Instructions to follow: The lines from the beginning of the records below through the one holding "n3, .5)), .55, .02, spec=.15)" are to be copied exactly; leave the pictures out.

Information given:
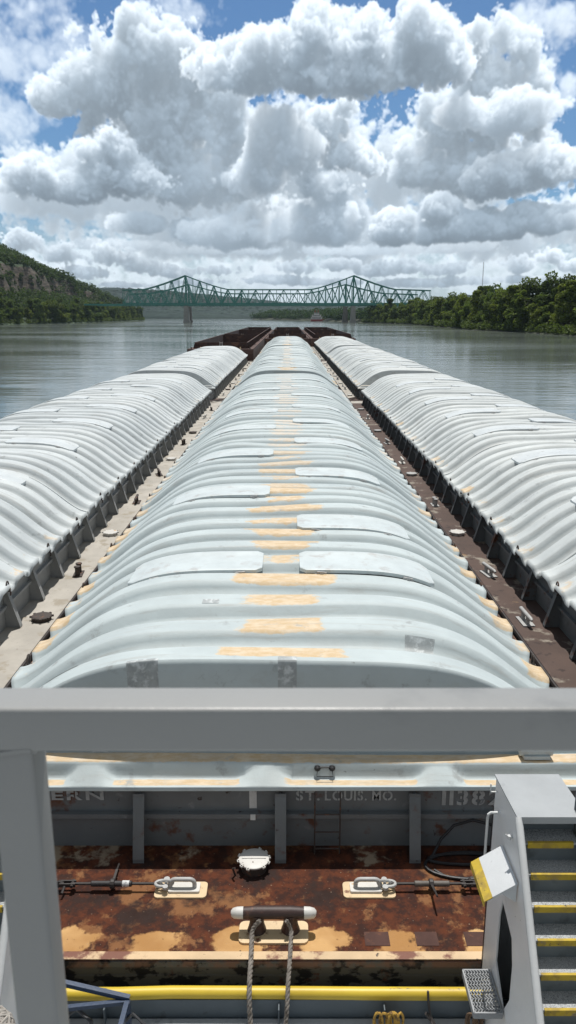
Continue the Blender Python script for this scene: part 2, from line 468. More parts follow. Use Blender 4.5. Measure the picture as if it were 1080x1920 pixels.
def stern_deck_mat():
    m = Mat('rusted_stern_deck')
    x, y, z = m.sep(m.obj)
    n1 = m.noise(m.obj, 1.15, 9, .64)
    n2 = m.noise(m.obj, 5.5, 7, .66)
    n3 = m.noise(m.obj, 24, 4, .6)
    tone = m.noise(m.obj, .9, 4, .55)
    cream = m.mix(m.ss(tone, .35, .65), (.36, .19, .07), (.58, .36, .16))
    # paint survives in tongues along the stern edge; bare rust in the middle
    tong = m.m('MULTIPLY', m.m('SINE', m.m('MULTIPLY_ADD', x, 6.4, m.m('MULTIPLY', n1, 3.0))), .15)
    edge = m.ss(y, .62, .34, 0, .27)
    back = m.ss(y, 1.35, 1.75, 0, .17)
    left = m.ss(x, -1.6, -3.2, 0, .10)
    keep = m.m('ADD', m.m('ADD', edge, back), left)
    r = m.m('ADD', m.m('SUBTRACT', n1, keep), m.m('MULTIPLY', tong, m.ss(y, .75, .3)))
    r = m.m('MULTIPLY_ADD', m.m('SUBTRACT', n2, .5), .26, r)
    mask = m.ss(r, .18, .26)
    rust = m.mix(m.ss(n2, .38, .62), (.034, .013, .009), (.100, .032, .016))
    rust = m.mix(m.ss(m.noise(m.obj, 2.2, 8, .68, 3.0), .52, .60), rust, (.20, .092, .040))
    rust = m.mix(m.ss(n1, .50, .62), rust, (.030, .017, .014))
    c = m.mix(m.m('MULTIPLY', m.ss(y, 1.30, 1.55), .75), cream, (.21, .195, .165))
    c = m.mix(mask, c, rust)
    c = m.mix(m.ss(m.noise(m.obj, 11, 6, .66, 5.0), .645, .68), c, (.022, .013, .011))
    c = m.mix(m.m('MULTIPLY', m.ss(m.noise(m.obj, 30, 3, .6, 8.0), .66, .70), .8), c, (.36, .27, .19))
    return m.done(c, m.ss(n2, .3, .7, .7, .95), 0, m.m('ADD', m.m('MULTIPLY', n2, .8), m.m('MULTIPLY', n3, .5)), .55, .02, spec=.15)

def headlog_mat():
    m = Mat('peeling_headlog')
    n = m.noise(m.vm('MULTIPLY', m.obj, (1, 1, 1.6)), 2.4, 8, .64)
    c = m.mix(m.ss(n, .46, .50), (.014, .013, .015), (.115, .112, .10))
    c = m.mix(m.ss(m.noise(m.obj, 3.0, 7, .66, 2.0), .60, .66), c, (.10, .045, .026))
    z = m.sep(m.obj)[2]
    c = m.mix(m.m('MULTIPLY', m.ss(z, .98, 1.05), m.ss(m.noise(m.obj, 3.5, 6, .6, 6.0), .42, .56)), c, (.20, .105, .07))
    return m.done(c, .6, 0, m.noise(m.obj, 20, 5, .6), .4, .01)
M_STERN = stern_deck_mat(); M_HEADLOG = headlog_mat()

# ---- cover surface
def profile(t):
    return RISE*(.5+.5*np.cos(np.pi*np.clip(t, 0, 1)**2.5))
def rib_wave(y, p=.983, s0=0.0):
    u = ((y-s0)/p) % 1.0
    return sstep(.10, .265, u)*(1-sstep(.66, .92, u))
def end_ramp(y):
    return sstep(.55, .73, y)

def cover_surface(x, y, end=False, wob=None):
    """height and outward shift of the cover over local (x, y); y counts from the panel's own start"""
    t = np.abs(x)/HALF
    h = profile(t); e = 1.0
    amp = .20
    if end:
        e = end_ramp(y)
        w = rib_wave(y, 1.098, .41)*sstep(.58, .72, y)
    else:
        w = rib_wave(y)
    dt = .003
    sl = (profile(t+dt)-profile(t-dt))/(2*dt*HALF)*np.sign(x)*e
    nx = -sl/np.sqrt(1+sl*sl); nz = 1/np.sqrt(1+sl*sl)
    a = amp*w*(1-.25*sstep(.9, 1, t))
    dx = nx*a + np.sign(x)*.05*w*sstep(.93, 1, t); z = EAVE + h*e + nz*a
    if wob is not None: z = z + wob*(1-sstep(.8, 1, t))
    if end:
        xs = (x + .18 + 2.37*20 + 1.185) % 2.37 - 1.185     # distance from the nearest raised divider
        r = 1-sstep(.16, .36, np.abs(xs))
        led = sstep(.20, .30, y)*(1-sstep(.50, .60, y))
        ridge = np.maximum(led, r*(1-sstep(.5, .60, y))*np.clip(y/.33, 0, 1))
        z = z + .20*ridge*(1-sstep(.93, .99, t))
    return dx, z, w

def cover_mesh(name, y_len, end, seed):
    rng = np.random.default_rng(seed)
    if end:
        ys = np.concatenate([np.linspace(0, 1.0, 44, endpoint=False), np.linspace(1.0, y_len, int((y_len-1.0)/.07))])
    else:
        ys = np.linspace(0, y_len, 52)
    xs = np.concatenate([-np.linspace(1, 0, 49)[:-1]**.82, np.linspace(0, 1, 49)**.82])*HALF
    X, Y = np.meshgrid(xs, ys)
    wob = sum(rng.normal()*(.012 if end else .022)*np.sin(X*rng.uniform(.5, 1.8)+rng.uniform(0, 6))*np.sin(Y*rng.uniform(.6, 2.2)+rng.uniform(0, 6)) for _ in range(5))
    dx, Z, w = cover_surface(X, Y, end, wob)
    # the lapped edge strip of each panel
    lip = .045*np.exp(-((Y-(y_len-.10))/.06)**2)
    Z = Z + lip
    V = np.stack([X+dx, Y, Z], -1)
    T = np.abs(X)/HALF
    ridge = sstep(.75, .95, w)*(1-sstep(.40, 1.05, np.abs(X-.05)+.18*np.sin(np.round(Y/.983)*2.1+seed)))
    eave = sstep(.6, .9, w)*sstep(.87, .93, T)
    if end:
        xs_ = np.abs((X + .18 + 47.4 + 1.185) % 2.37 - 1.185)
        led = sstep(.27, .31, Y)*(1-sstep(.47, .52, Y)) + sstep(.03, .06, Y)*(1-sstep(.15, .20, Y))*sstep(.28, .38, xs_)
        ridge = ridge*sstep(.78, .90, Y)
        eave = np.maximum(eave*(Y > .9), led)
    valley = (1-w)
    ri = np.floor((Y-(.41 if end else 0))/(1.098 if end else .983)).astype(int) % 64
    rv = rng.uniform(.45, 1.0, 64); ev = rng.uniform(.25, 1.0, 128)
    ridge = ridge*rv[ri]; eave = eave*np.where(Y > .9, ev[ri+64*(X > 0)], 1) if end else eave*ev[ri+64*(X > 0)]
    # skirts hang down round the rim
    def drop(row, d, ox=0, oy=0):
        r = row.copy(); r[..., 2] -= d; r[..., 0] += ox; r[..., 1] += oy; return r
    L = drop(V[:, :1], .11); Rr = drop(V[:, -1:], .11)
    V = np.concatenate([L, V, Rr], 1)
    pad = lambda a: np.concatenate([a[:, :1]*0, a, a[:, -1:]*0], 1)
    ridge, eave, valley = pad(ridge), pad(eave), pad(valley)
    # each panel laps over the next, so its rims turn down
    b = drop(V[-1:], .12, 0, .004)
    V = np.concatenate([V, b], 0)
    po = lambda a: np.concatenate([a, a[-1:]*0], 0)
    ridge, eave, valley = po(ridge), po(eave), po(valley)
    if not end:
        f = drop(V[:1], .12, 0, -.004)
        V = np.concatenate([f, V], 0)
        pr = lambda a: np.concatenate([a[:1]*0, a], 0)
        ridge, eave, valley = pr(ridge), pr(eave), pr(valley)
    if end:
        f = drop(V[:1], .055)
        V = np.concatenate([f, V], 0)
        pr = lambda a: np.concatenate([a[:1]*0, a], 0)
        ridge, eave, valley = pr(ridge), pr(eave), pr(valley)
    return grid_mesh(name, V, True, {'ridge': ridge, 'eave': eave, 'valley': valley})

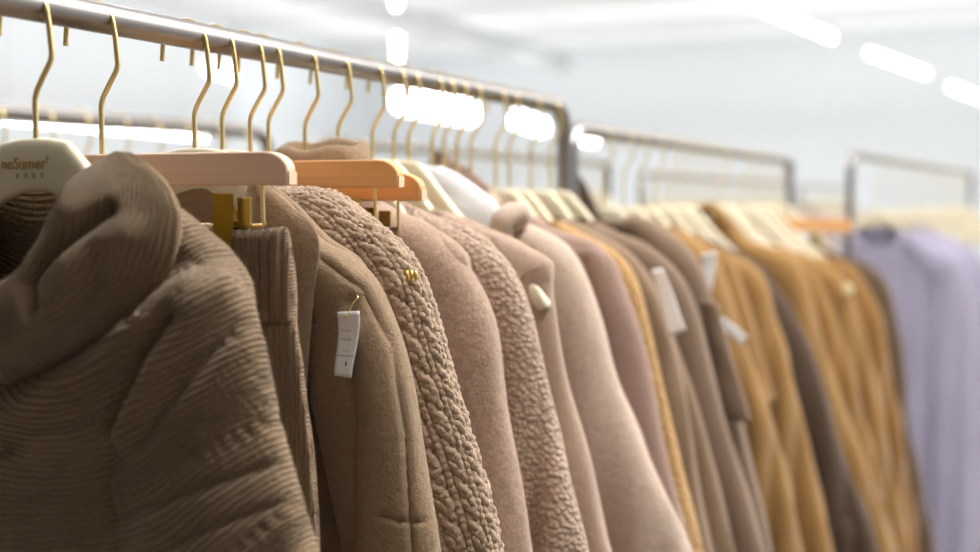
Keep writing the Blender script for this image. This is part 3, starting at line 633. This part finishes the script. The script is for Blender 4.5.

Task output:
Continue the Blender Python script for this scene: part 2, from line 468. More parts follow. Use Blender 4.5. Measure the picture as if it were 1080x1920 pixels.
def stern_deck_mat():
    m = Mat('rusted_stern_deck')
    x, y, z = m.sep(m.obj)
    n1 = m.noise(m.obj, 1.15, 9, .64)
    n2 = m.noise(m.obj, 5.5, 7, .66)
    n3 = m.noise(m.obj, 24, 4, .6)
    tone = m.noise(m.obj, .9, 4, .55)
    cream = m.mix(m.ss(tone, .35, .65), (.36, .19, .07), (.58, .36, .16))
    # paint survives in tongues along the stern edge; bare rust in the middle
    tong = m.m('MULTIPLY', m.m('SINE', m.m('MULTIPLY_ADD', x, 6.4, m.m('MULTIPLY', n1, 3.0))), .15)
    edge = m.ss(y, .62, .34, 0, .27)
    back = m.ss(y, 1.35, 1.75, 0, .17)
    left = m.ss(x, -1.6, -3.2, 0, .10)
    keep = m.m('ADD', m.m('ADD', edge, back), left)
    r = m.m('ADD', m.m('SUBTRACT', n1, keep), m.m('MULTIPLY', tong, m.ss(y, .75, .3)))
    r = m.m('MULTIPLY_ADD', m.m('SUBTRACT', n2, .5), .26, r)
    mask = m.ss(r, .18, .26)
    rust = m.mix(m.ss(n2, .38, .62), (.034, .013, .009), (.100, .032, .016))
    rust = m.mix(m.ss(m.noise(m.obj, 2.2, 8, .68, 3.0), .52, .60), rust, (.20, .092, .040))
    rust = m.mix(m.ss(n1, .50, .62), rust, (.030, .017, .014))
    c = m.mix(m.m('MULTIPLY', m.ss(y, 1.30, 1.55), .75), cream, (.21, .195, .165))
    c = m.mix(mask, c, rust)
    c = m.mix(m.ss(m.noise(m.obj, 11, 6, .66, 5.0), .645, .68), c, (.022, .013, .011))
    c = m.mix(m.m('MULTIPLY', m.ss(m.noise(m.obj, 30, 3, .6, 8.0), .66, .70), .8), c, (.36, .27, .19))
    return m.done(c, m.ss(n2, .3, .7, .7, .95), 0, m.m('ADD', m.m('MULTIPLY', n2, .8), m.m('MULTIPLY', n3, .5)), .55, .02, spec=.15)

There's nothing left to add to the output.